Ma non solo nel mondo del lavoro, anche lungo tutto il percorso di formazione scolastica le ragazze dovrebbero avere ben chiaro che hanno le capacità per perseguire qualsiasi cosa vogliano. Certamente non per tutte studiare e lavorare nel mondo della tecnologia può rappresentare il loro sogno, ma la cosa importante è rendere la tecnologia un’opzione chiara e fattibile.

[1]La ricerca delle donne. Studi femministi in Italia, Maria Cristina Marcuzzo – Anna Rossi Doria, Rosenberg & Sellier, 1988.

Conclusioni

Onore al genere femminile che non si arrende, ma combatte contro gli stereotipi ed i pregiudizi.

Onore a quelle famiglie che, nonostante una società omologata, cercano di dare una cultura ed una visione open mind del mondo ai loro figli.

Onore a tutti gli uomini che non si basano su un’impressione generale e priva di curiosità dell’universo femminile, ma che invece cercano di scoprirlo, valorizzarlo e potenziarlo.

Un lavoro di squadra, un lavoro in team è la soluzione che per mio conto, può condurci a nuove e grandiose scoperte. L’unione di competenze, capacità e professionalità differenti possono essere generative di un mondo davvero migliore.

Ecco dunque che politiche scolastiche e lavorative che incentivino la carriera femminile nel mondo della tecnologia possono produrre differenti risultati come: abbassamento degli stereotipi e dei pregiudizi, innalzamento dell’autostima e della motivazione.

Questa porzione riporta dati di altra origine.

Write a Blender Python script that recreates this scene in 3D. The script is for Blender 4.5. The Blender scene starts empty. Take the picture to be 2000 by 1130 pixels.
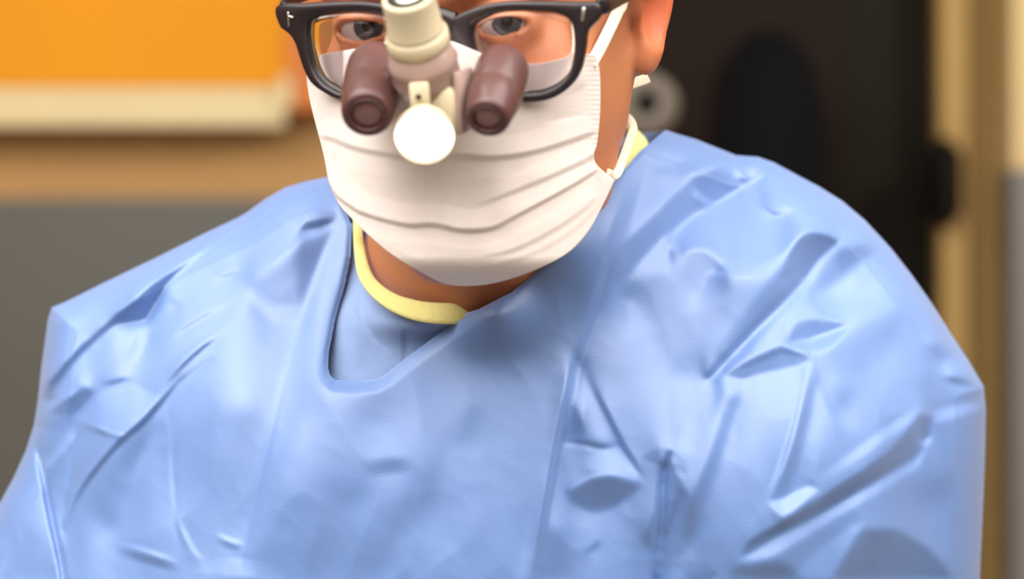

Mi auguro che questi gruppi di Tech Girls a loro volta però non cadano nell’errore comune di creare confini chiusi entro i quali operare, smettendo così di lavorare in gruppi costituiti da sole donne per evitare di tracciare un nuovo border che seppur oltre rispetto al precedente, crea comunque una linea di demarcazione in opposizione a quella preesistente maschile.